**WRITTEN TASK**: Copy exactly the lines of the records below, and only those lines, beginning with the line that contains "Write the bpy" and ending with the line that contains "scene.camera = cam".

**Records from a data collection**:

|---|

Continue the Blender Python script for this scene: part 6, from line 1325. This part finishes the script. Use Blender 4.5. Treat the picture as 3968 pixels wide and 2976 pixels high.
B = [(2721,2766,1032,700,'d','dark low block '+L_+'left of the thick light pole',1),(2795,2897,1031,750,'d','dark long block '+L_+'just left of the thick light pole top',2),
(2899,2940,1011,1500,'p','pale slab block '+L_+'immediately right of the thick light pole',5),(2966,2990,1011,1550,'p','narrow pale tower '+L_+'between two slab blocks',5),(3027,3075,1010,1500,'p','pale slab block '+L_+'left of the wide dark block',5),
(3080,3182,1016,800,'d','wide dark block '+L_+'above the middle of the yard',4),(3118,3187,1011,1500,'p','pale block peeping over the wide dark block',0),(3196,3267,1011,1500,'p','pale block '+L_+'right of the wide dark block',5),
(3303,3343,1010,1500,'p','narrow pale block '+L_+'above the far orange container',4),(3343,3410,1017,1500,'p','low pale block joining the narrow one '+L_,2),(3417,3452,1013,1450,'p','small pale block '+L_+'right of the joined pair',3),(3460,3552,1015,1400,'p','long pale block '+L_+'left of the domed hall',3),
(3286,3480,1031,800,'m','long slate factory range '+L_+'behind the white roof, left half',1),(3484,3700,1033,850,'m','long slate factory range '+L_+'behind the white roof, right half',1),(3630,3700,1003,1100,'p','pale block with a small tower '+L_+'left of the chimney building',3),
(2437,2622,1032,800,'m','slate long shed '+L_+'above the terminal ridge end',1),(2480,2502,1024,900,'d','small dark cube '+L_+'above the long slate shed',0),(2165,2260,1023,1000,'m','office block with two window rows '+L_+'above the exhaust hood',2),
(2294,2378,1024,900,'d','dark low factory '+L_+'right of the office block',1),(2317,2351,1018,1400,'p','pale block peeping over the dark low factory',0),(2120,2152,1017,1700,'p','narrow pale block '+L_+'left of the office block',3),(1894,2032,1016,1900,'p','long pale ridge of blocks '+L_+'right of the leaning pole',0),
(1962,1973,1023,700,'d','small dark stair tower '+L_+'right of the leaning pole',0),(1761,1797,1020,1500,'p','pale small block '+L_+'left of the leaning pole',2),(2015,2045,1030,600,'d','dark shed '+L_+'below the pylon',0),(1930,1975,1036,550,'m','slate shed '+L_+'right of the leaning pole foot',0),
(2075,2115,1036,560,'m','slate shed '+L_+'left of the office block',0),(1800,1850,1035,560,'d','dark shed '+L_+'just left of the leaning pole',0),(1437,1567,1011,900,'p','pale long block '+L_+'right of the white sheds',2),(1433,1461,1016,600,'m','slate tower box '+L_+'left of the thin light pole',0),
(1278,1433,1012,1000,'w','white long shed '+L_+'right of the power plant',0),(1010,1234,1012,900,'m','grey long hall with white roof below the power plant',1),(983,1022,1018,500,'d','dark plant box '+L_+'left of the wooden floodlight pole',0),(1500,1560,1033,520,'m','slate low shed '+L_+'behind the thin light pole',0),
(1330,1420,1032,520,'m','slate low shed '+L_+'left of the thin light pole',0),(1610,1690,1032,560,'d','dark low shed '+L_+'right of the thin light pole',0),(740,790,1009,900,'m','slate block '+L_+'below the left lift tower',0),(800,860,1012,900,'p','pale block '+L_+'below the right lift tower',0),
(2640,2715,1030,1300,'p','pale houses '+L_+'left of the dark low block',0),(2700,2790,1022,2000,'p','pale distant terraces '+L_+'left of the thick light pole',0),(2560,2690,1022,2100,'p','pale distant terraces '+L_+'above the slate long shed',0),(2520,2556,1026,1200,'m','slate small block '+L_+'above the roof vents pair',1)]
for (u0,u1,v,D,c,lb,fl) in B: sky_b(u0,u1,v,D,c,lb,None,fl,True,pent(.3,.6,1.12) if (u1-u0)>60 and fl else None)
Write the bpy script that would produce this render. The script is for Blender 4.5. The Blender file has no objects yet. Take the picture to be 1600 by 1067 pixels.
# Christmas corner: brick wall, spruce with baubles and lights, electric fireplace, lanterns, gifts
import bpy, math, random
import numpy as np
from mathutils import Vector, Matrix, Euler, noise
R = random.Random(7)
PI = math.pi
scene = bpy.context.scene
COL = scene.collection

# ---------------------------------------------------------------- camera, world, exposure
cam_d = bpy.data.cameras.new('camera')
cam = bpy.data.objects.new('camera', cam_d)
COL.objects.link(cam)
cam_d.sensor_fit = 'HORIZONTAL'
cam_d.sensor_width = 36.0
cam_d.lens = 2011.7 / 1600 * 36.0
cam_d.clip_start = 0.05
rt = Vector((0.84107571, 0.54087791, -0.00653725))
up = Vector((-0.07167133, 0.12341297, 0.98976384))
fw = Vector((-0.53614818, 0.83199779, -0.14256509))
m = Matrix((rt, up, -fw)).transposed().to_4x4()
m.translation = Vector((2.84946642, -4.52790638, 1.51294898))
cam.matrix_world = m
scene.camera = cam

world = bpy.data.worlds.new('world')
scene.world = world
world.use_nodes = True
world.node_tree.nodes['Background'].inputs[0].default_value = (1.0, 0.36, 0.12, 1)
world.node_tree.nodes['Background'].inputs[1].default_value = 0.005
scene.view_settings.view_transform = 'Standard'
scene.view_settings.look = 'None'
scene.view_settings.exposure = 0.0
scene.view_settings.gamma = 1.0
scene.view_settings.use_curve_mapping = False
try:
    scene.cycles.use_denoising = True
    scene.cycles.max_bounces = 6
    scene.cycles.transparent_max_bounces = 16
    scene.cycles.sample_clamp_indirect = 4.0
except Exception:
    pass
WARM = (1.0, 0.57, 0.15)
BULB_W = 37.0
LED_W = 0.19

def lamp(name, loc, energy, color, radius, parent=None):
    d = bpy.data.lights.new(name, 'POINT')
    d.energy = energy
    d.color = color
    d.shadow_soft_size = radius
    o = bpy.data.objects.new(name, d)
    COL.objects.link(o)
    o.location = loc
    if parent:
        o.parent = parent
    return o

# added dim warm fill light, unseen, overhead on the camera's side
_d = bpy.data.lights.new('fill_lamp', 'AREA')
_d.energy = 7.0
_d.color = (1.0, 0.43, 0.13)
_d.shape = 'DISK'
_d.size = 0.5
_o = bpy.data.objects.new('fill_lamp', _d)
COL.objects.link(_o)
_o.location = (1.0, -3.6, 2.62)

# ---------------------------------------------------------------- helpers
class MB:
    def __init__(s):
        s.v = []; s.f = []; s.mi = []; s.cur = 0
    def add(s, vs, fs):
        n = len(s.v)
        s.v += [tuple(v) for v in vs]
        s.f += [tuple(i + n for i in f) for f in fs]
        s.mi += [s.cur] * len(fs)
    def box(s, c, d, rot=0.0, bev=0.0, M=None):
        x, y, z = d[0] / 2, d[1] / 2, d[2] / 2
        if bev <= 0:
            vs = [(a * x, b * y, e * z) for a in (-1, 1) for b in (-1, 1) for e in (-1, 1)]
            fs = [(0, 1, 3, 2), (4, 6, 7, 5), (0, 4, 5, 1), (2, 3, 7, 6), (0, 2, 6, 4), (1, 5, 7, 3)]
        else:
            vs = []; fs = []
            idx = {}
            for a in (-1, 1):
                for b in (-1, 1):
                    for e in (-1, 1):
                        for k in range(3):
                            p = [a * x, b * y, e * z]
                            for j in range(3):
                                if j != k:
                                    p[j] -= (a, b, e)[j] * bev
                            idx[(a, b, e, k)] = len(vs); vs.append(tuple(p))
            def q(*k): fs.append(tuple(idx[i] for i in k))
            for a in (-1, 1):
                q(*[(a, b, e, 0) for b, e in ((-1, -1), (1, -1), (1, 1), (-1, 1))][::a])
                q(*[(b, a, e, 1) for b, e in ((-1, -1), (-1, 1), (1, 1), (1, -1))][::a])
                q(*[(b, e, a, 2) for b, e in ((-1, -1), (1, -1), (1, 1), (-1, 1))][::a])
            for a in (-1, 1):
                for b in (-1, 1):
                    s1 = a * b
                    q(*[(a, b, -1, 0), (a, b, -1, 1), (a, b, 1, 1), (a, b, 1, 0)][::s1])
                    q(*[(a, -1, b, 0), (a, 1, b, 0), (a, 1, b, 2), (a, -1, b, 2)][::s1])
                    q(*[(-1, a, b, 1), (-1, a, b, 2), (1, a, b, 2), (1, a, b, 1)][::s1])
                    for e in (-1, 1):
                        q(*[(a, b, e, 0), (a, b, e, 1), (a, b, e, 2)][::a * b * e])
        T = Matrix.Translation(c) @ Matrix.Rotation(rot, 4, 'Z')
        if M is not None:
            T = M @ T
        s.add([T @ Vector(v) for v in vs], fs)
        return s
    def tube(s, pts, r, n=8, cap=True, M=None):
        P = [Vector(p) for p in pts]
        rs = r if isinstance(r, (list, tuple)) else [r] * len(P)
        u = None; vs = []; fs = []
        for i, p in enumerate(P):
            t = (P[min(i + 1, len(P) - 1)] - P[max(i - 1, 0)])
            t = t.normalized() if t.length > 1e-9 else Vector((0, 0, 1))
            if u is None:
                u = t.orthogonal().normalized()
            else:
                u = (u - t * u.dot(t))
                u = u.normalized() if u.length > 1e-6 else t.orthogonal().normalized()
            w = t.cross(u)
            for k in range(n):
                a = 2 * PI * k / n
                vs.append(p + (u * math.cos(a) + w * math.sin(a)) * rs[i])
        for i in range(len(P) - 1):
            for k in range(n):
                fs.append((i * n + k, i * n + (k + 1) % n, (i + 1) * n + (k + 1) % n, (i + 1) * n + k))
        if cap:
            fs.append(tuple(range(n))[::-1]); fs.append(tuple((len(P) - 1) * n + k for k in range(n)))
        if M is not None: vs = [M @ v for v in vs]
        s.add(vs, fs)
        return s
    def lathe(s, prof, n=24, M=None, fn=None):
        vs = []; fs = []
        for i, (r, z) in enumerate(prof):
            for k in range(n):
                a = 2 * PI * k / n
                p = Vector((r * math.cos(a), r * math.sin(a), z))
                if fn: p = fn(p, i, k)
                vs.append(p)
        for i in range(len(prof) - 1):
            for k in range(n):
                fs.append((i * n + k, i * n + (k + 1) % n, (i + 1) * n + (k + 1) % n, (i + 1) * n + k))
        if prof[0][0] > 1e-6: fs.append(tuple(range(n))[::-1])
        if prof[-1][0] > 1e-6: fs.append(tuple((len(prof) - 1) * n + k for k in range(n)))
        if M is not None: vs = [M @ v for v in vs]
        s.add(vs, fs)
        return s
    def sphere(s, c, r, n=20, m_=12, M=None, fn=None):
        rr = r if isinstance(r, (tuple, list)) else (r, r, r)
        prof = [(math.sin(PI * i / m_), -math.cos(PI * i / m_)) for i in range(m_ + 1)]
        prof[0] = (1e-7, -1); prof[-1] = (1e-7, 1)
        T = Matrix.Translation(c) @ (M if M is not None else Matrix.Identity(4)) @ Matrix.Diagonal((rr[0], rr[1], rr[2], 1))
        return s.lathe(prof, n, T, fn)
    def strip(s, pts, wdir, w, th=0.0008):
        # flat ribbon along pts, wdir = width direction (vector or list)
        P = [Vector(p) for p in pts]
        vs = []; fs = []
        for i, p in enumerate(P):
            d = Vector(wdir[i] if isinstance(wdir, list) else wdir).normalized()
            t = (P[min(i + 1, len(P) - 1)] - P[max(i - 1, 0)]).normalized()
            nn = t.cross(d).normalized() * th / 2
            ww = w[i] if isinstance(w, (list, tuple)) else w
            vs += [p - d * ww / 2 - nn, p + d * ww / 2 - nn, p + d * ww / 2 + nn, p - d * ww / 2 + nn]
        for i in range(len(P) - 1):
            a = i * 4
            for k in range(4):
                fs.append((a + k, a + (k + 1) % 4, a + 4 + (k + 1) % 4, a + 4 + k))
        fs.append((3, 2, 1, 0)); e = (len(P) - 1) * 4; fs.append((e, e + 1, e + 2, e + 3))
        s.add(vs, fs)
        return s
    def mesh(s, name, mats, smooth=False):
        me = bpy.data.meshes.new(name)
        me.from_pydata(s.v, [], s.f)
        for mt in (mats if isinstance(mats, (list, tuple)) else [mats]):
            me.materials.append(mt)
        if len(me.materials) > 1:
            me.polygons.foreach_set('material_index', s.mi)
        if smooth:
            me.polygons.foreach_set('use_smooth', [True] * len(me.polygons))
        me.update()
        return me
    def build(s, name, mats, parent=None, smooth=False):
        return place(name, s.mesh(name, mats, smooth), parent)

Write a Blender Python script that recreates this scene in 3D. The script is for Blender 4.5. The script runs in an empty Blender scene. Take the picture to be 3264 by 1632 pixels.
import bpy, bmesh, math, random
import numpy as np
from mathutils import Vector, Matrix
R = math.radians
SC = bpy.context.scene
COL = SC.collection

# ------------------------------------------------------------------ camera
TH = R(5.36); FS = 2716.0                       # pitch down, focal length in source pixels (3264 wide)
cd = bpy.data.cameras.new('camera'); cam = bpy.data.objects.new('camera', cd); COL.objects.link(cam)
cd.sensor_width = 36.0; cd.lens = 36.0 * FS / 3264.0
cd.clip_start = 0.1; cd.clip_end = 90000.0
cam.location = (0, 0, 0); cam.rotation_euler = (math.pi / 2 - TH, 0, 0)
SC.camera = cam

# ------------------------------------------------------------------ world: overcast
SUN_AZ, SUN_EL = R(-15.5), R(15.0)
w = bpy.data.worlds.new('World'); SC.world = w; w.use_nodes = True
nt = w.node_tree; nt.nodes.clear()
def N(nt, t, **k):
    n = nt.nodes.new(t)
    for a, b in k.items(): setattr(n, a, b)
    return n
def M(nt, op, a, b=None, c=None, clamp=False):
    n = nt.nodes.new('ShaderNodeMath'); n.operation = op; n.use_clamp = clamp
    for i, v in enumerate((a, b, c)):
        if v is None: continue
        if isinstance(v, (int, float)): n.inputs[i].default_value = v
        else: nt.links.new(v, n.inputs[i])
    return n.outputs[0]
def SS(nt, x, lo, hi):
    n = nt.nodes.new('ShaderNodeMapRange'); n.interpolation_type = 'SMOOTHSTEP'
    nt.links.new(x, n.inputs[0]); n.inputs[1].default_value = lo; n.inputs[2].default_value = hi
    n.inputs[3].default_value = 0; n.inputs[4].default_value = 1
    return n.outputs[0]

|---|

**REPLY**:
Write the bpy script that would produce this render. The script is for Blender 4.5. The Blender file has no objects yet. Take the picture to be 1600 by 1067 pixels.
# Christmas corner: brick wall, spruce with baubles and lights, electric fireplace, lanterns, gifts
import bpy, math, random
import numpy as np
from mathutils import Vector, Matrix, Euler, noise
R = random.Random(7)
PI = math.pi
scene = bpy.context.scene
COL = scene.collection

# ---------------------------------------------------------------- camera, world, exposure
cam_d = bpy.data.cameras.new('camera')
cam = bpy.data.objects.new('camera', cam_d)
COL.objects.link(cam)
cam_d.sensor_fit = 'HORIZONTAL'
cam_d.sensor_width = 36.0
cam_d.lens = 2011.7 / 1600 * 36.0
cam_d.clip_start = 0.05
rt = Vector((0.84107571, 0.54087791, -0.00653725))
up = Vector((-0.07167133, 0.12341297, 0.98976384))
fw = Vector((-0.53614818, 0.83199779, -0.14256509))
m = Matrix((rt, up, -fw)).transposed().to_4x4()
m.translation = Vector((2.84946642, -4.52790638, 1.51294898))
cam.matrix_world = m
scene.camera = cam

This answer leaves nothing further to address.